Why Historical Seasonality Failed Cryptocurrency This Time
Financial analysts regularly point to historical patterns showing that Bitcoin’s Q4 returns dwarf other periods. Since 2013, Bitcoin has averaged 77% returns in the fourth quarter, with a median gain of 47%. Eight of the past twelve years saw positive Q4 returns. By this logic, 2025 should have been another winner.
Instead, 2025 joins 2022, 2019, 2018, and 2014 as Q4 disasters—all deep bear market years. Bitcoin is on pace to post one of its worst final quarters in seven years if prices remain at current levels. The pattern reveals an uncomfortable truth: historical seasonality works only when underlying conditions support it. When liquidation cascades hollow out market depth and sentiment collapses, patterns mean nothing. Investors betting on “Q4 always works” learned an expensive lesson about the limits of historical analysis in volatile, sentiment-driven markets.
The Liquidity Crisis That Changed Everything
On October 10, Bitcoin cratered from $122,500 to $107,000 in mere hours, dragging altcoins down even harder. The trigger was a $19 billion liquidation cascade that exposed a critical vulnerability: despite all the talk of “institutionalization” through ETFs, the cryptocurrency market remains structurally fragile. Market depth—the ability to absorb large orders without severe price dislocations—had been hollowed out long before the cascade began.
Two months later, that liquidity never returned. Instead of recovering, market depth remained depleted, and investors responded by abandoning leverage entirely. Bitcoin made a local low of $80,500 on November 21, then rallied to $94,500 by December 9. On the surface, the recovery looked healthy. But beneath it lay a troubling truth: open interest collapsed from $30 billion to $28 billion during that bounce, according to on-chain data trackers. This means the price appreciation came from short-position closures, not fresh demand from new buyers. The market has been marked by capitulation, not confidence.
This pattern matters profoundly because it suggests any near-term bounce lacks genuine support. The market is vulnerable to any fresh selling pressure, which raises the question: will cryptocurrency crash again when short-covering runs its course and repositioning accelerates?

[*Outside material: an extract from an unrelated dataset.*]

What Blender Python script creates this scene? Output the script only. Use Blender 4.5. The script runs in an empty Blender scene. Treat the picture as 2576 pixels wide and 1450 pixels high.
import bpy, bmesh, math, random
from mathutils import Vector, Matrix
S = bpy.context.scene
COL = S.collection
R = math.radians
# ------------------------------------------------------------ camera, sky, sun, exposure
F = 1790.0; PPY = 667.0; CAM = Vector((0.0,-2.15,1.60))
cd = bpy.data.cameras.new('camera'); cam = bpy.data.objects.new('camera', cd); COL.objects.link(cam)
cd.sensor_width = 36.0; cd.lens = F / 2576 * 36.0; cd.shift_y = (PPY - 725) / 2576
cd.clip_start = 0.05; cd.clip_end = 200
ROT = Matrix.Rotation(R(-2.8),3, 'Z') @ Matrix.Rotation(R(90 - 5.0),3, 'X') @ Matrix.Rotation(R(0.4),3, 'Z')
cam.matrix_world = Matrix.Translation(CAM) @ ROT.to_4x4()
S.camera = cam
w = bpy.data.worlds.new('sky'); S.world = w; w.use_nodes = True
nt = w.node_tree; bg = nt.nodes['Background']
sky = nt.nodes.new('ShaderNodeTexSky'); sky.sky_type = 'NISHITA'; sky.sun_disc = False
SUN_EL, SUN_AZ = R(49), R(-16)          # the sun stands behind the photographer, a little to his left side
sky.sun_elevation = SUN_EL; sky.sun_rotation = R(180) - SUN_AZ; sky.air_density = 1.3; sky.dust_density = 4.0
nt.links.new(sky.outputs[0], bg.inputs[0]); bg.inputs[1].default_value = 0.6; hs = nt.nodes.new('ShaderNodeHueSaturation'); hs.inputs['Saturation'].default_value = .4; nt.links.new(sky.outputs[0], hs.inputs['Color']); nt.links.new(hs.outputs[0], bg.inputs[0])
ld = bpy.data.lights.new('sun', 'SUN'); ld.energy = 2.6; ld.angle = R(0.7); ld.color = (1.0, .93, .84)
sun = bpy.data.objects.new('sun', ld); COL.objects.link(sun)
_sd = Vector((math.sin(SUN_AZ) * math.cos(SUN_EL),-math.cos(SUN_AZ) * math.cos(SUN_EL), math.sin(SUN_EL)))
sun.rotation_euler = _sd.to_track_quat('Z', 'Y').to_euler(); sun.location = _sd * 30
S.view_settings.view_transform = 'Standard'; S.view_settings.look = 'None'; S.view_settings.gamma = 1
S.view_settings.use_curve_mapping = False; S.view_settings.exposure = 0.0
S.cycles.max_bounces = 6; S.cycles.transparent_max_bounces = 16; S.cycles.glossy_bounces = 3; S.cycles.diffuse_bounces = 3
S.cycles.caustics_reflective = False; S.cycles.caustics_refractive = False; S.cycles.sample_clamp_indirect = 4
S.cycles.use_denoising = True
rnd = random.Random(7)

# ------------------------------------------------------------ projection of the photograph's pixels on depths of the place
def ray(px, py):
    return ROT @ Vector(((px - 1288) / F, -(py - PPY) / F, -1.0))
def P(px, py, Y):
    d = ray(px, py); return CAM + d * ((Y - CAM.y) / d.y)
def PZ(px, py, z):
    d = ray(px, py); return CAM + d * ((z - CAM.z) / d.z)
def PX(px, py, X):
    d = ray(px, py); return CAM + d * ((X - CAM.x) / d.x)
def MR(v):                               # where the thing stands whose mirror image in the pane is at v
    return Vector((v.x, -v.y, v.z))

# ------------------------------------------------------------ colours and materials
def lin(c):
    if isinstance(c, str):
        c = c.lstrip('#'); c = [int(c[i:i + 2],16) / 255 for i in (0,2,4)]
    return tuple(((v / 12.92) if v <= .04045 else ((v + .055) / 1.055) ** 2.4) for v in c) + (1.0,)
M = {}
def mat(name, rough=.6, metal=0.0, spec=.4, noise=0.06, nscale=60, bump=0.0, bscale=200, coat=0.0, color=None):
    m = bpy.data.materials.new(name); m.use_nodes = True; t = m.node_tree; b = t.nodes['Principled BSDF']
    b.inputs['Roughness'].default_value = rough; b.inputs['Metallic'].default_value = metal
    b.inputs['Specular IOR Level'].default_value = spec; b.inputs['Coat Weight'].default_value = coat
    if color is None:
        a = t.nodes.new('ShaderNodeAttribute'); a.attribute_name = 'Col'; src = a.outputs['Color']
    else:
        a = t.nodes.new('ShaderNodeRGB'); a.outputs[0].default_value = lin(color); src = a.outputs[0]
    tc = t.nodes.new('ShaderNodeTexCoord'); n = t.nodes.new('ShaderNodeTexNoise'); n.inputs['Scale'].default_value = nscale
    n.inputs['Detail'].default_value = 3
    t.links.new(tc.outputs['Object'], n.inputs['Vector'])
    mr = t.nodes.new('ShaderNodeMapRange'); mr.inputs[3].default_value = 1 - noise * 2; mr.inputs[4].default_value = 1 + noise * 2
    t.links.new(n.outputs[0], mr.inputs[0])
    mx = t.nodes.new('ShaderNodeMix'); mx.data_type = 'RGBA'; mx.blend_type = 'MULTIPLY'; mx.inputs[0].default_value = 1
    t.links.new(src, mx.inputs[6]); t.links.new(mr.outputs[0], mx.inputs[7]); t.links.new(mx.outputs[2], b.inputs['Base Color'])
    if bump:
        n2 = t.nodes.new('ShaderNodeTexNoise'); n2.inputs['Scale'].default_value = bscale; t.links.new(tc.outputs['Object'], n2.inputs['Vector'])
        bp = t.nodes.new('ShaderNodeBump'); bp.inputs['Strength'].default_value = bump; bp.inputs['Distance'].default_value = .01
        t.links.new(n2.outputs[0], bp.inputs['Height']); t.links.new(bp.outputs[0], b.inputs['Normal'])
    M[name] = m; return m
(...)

The Absence of 2026 Catalysts—And Why That’s Dangerous
Bitcoin and broad crypto assets have dramatically underperformed both equities and precious metals since October. The Nasdaq Composite gained 5.6%, gold rose 6.2%, while Bitcoin fell 21% over that same period. This relative weakness signals that the 2025 narratives have exhausted themselves.
The Trump political tailwind that energized early 2025 has faded. Rate cuts by the Federal Reserve—three of them across September, October, and December—have done nothing to lift Bitcoin, which shed 24% from the September cut alone. The promise of lighter regulatory treatment remains just that: a promise, with no concrete policy yet implemented.
Look at what remains in the bullish arsenal: DATs are under pressure and potentially forced sellers. Altcoin ETFs have proven powerless to move prices during downturns. Seasonal patterns have been broken. Liquidity is scarred. Rate cuts have disappointed. What genuine catalysts exist to drive prices higher into 2026? The honest answer is: none that are visible on the horizon. That vacuum creates risk—but also opportunity.
The Dark Side of Forced Liquidations
The past 24 hours have seen over $625 million in leveraged cryptocurrency positions liquidated, with losses split roughly evenly between longs and shorts. Hyperliquid alone saw a $40.22 million ETH-USD position liquidate, with the platform absorbing roughly $220.8 million in total liquidations—predominantly from short positions caught by intraday rallies driven by macro uncertainty around U.S. trade policy and Treasury volatility.
These liquidations underscore a persistent risk: aggressive leverage amplifies every market swing. In choppy, direction-unclear markets like the one ahead, leverage is a liability. Yet leverage will likely remain present as traders search for returns in a low-conviction environment.
Is Capitulation the Opportunity?
The bearish case seems overwhelming. DATs bought heavily at the top and now risk forced liquidations. Altcoin ETFs have been neutralized as a catalyst. Seasonality has failed. Liquidity is structurally impaired. Rate cuts haven’t helped. 2026 catalysts don’t yet exist.
But history shows something interesting: the moments when most investors lose confidence are often the moments when bold buyers emerge. After FTX collapsed in November 2022, Three Arrows Capital imploded, and Celsius filed bankruptcy, 2023 became the year of recovery. Forced sellers eventually clear the market, prices fall to levels where new capital enters, and new cycles begin.
Whether cryptocurrency crashes further depends on how much more forced selling emerges from the DAT space and how aggressively overleveraged traders de-risk. But whenever that pain ends—and it will end—the foundation will have been reset. That’s when cryptocurrency’s next chapter truly begins.
For now, the question remains open: will cryptocurrency crash further in early 2026? The structural vulnerabilities suggest yes, absent a major positive surprise. But capitulation, when it arrives, typically creates the foundation for the next bull market.